## Begin
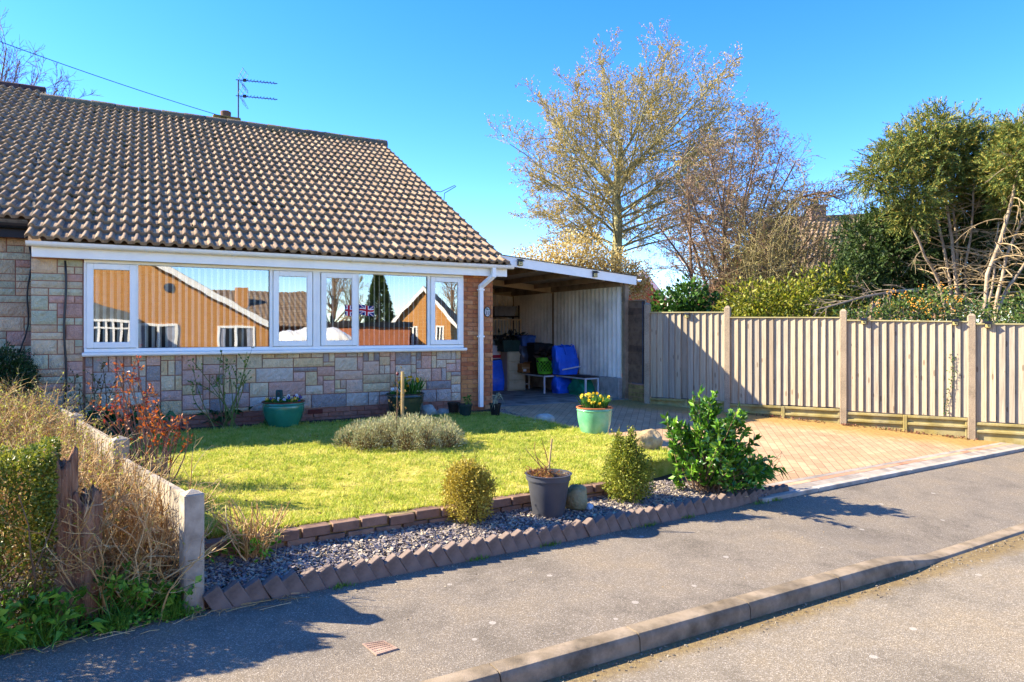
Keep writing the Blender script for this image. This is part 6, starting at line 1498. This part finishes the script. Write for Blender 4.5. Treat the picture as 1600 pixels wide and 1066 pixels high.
P = gnd(414, 668, .34); broad('primrose_plant', 'small pale green primrose tuft at the foot of the dark green pot', P, 22, .07, .04, .07, .08, .03, leafm('primrose_leaf', ['#4a7a34', '#6a9a4a', '#7fa85a']), 73)
broad('withered_plant', 'withered pale strands drooping from the small black pot', PG + [0, 0, .19], 12, .05, .04, .14, .13, .012, mat('withered', ['#a8a080', '#8f8a6a'], island=True), 74, 1.0)
broad('potted_plant', 'few green shoots in the small dark green pot', PF + [.04, 0, .18], 12, .05, .04, .12, .06, .03, M_GROSE, 75)
# bare plant and ferny tuft in the charcoal pot
rng = np.random.default_rng(81); o = thing('potted_shrub', 'almost bare twiggy shrub in the charcoal pot', 'plant', PD + [0, 0, .33]); g, T_ = Geo(), []
shoots(rng, [at(x, y, PD[1]) - PD - [0, 0, .33] for x, y in [(820, 700), (836, 690), (846, 686), (838, 715), (862, 735), (868, 722), (872, 745), (850, 730), (830, 740)]], (0, 0, 0), .03, 5, .016, .009, .3, .0045, .04, 1.0, G=g, T_=T_)
shoots(rng, [np.array([rng.normal(-.04, .09), rng.normal(0, .07), rng.uniform(.02, .09)]) for _ in range(70)], (-.04, 0, 0), .06, 5, .025, .010, .2, .002, .03, G=g, T_=T_)
gt_ = Geo(); gt_.tubes(T_, 4); gt_.build('twigs', mat('red_twig', ['#7a4a30', '#8f6a48', '#6a4434'], island=True), o); g.build('leaves', leafm('russet_leaf', ['#7a5a24', '#94602c', '#8a7a30', '#a0481e']), o)
# dry cut-back shrub in the slate
P = gnd(385, 885, .10) + [0, .10, 0]; rng = np.random.default_rng(82); o = thing('cutback_shrub', 'dry cut back shrub with fresh green shoots in the slate by the concrete post', 'shrub', P); g, T_ = Geo(), []; S1 = [[]]
shoots(rng, [np.array([rng.uniform(-.28, .26), rng.normal(0, .14), rng.uniform(.18, .42)]) for _ in range(70)], (0, 0, 0), .05, 0, .1, .1, G=g, T_=T_, r=.006, bend=.06)
for c, r in list(T_): ramify(rng, c, .004, 0, [dict(n=4, a=38, l=.35, s=.3, rm=.0016, k=3, up=.08)], S1, .35)
shoots(rng, [np.array([rng.normal(x_, .05), rng.normal(-.03, .05), rng.uniform(.08, .22)]) for x_ in (-.18, -.12, .14) for _ in range(10)], (0, 0, 0), .10, 9, .05, .022, .3, .002, .03, G=g, T_=T_)
gt_ = Geo(); gt_.tubes(T_, 4); gt_.tubes(S1[0], 3); M_TAN = mat('tan_twig', ['#8f6c40', '#b08a54', '#c8a66c', '#d8bc88'], island=True); gt_.build('twigs', M_TAN, o); g.build('leaves', leafm('fresh_leaf', ['#4f8a1e', '#6aa52a', '#86b83a']), o)

# --- left-hand neighbour's strip: half dead hedge, clipped box, weeds
BNL = np.array([-BD[1], BD[0]])                      # towards the neighbour
rng = np.random.default_rng(90); hb = thing('dry_hedge', 'half dead tan twiggy hedge growing along the concrete boundary fence', 'hedge', (*BO, 0)); T_, S1, Lf, Ld = [], [[], []], [], []
for k in range(1500):
    a = rng.uniform(.0, 5.2); q = rng.uniform(.04, .68) + .25 * (a / 5) ; b2 = BD * a + BNL * q; X, Y = BO + b2; z0 = float(gz(X, Y)) - .02
    if sw(X, Y)[1] < .1: continue
    h = (.70 + .10 * sin(a * 2) + .10 * min(1, a / 3)) * rng.uniform(.65, 1.12); lean = rng.normal(0, .10, 2)
    c = path(rng, (b2[0], b2[1], z0), (lean[0], lean[1], 1), h, 6, .26, .06); T_.append((c, np.linspace(.007, .0025, 7)))
    ramify(rng, c, .006, 0, [dict(n=7, a=48, l=.36, s=.15, rm=.0022, k=3, w=.3, up=.03), dict(n=2, a=45, l=.5, s=.2, rm=.0016, k=2)], S1, h)
g = Geo(); g.tubes(T_, 4); g.tubes(S1[0], 3); g.tubes(S1[1], 3); g.build('twigs', M_TAN, hb)
P, D = foliage(rng, S1[0], 3, .8, .3); pr = np.clip(.38 + 1.0 * (np.linalg.norm(P[:, :2], axis=1) - 1.4) / 2.6, .1, .9); kk = rng.random(len(P)) < pr; P, D = P[kk], D[kk]
g = Geo(); g.leaves(P, D, rng.uniform(.018, .034, len(P)), rng.uniform(.010, .018, len(P)), rng=rng); g.build('leaves', leafm('lime_leaf', ['#8a8f2a', '#a5a838', '#bab85a', '#7a7a2c'], transl=.4), hb)
print('hedge', len(T_), len(S1[0]), len(S1[1]), len(P))
# clipped box hedge
rng = np.random.default_rng(91); bx = thing('box_hedge', 'clipped green box hedge at the left picture edge', 'hedge', (*st(-.80, .06), 0), SANG)
n = 42000; lo = np.array([-1.9, 0, .06]); hi = np.array([.02, .62, 1.02]); u = rng.random((n, 3)); f = rng.random(n); dep = np.abs(rng.normal(0, .05, n)); P = lo + u * (hi - lo)
P[f < .40, 1] = lo[1] + dep[f < .40]; m_ = (f >= .40) & (f < .62); P[m_, 2] = hi[2] - dep[m_]; m_ = (f >= .62) & (f < .85); P[m_, 0] = hi[0] - dep[m_]
rnd = .10; P[:, 2] -= np.where(P[:, 1] < rnd, (1 - np.sqrt(np.clip(1 - (1 - P[:, 1] / rnd) ** 2, 0, 1))) * rnd, 0) * (P[:, 2] > .8); P += .03 * np.sin(P[:, [1, 2, 0]] * 14 + 1); D = rng.normal(0, .8, (n, 3)) + np.where((f < .4)[:, None], [0, -.8, .3], np.where((f < .62)[:, None], [0, 0, 1], [.6, 0, .3]))
dead = (P[:, 2] < .48 + .12 * np.sin(P[:, 0] * 9)) & (rng.random(n) < .75)
g = Geo(); g.leaves(P[~dead], D[~dead], rng.uniform(.018, .03, (~dead).sum()), .016, rng=rng); g.build('foliage', leafm('hedge_leaf', ['#455a18', '#657420', '#868a2c', '#a29c3a', '#4e641c'], rough=.4), bx)
g = Geo(); g.leaves(P[dead], D[dead], rng.uniform(.015, .026, dead.sum()), .012, rng=rng); g.build('dead_foliage', leafm('dead_hedge_leaf', ['#6a5836', '#8a7650', '#a08c68', '#5a4a2c'], transl=.15), bx)
T_ = []
for k in range(120):
    b = np.array([rng.uniform(-1.8, -.06), rng.uniform(.1, .5), 0]); T_.append((path(rng, b, (rng.normal(0, .3), rng.normal(-.1, .3), 1), .9, 5, .12, .05), np.linspace(.008, .002, 6)))
g = Geo(); g.tubes(T_, 4); g.build('twigs', M_BARK2, bx)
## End
### EXERCISE AIM
Extract each line holding the string "picture".

### RESPONSE TO THE TASK
Keep writing the Blender script for this image. This is part 6, starting at line 1498. This part finishes the script. Write for Blender 4.5. Treat the picture as 1600 pixels wide and 1066 pixels high.
rng = np.random.default_rng(91); bx = thing('box_hedge', 'clipped green box hedge at the left picture edge', 'hedge', (*st(-.80, .06), 0), SANG)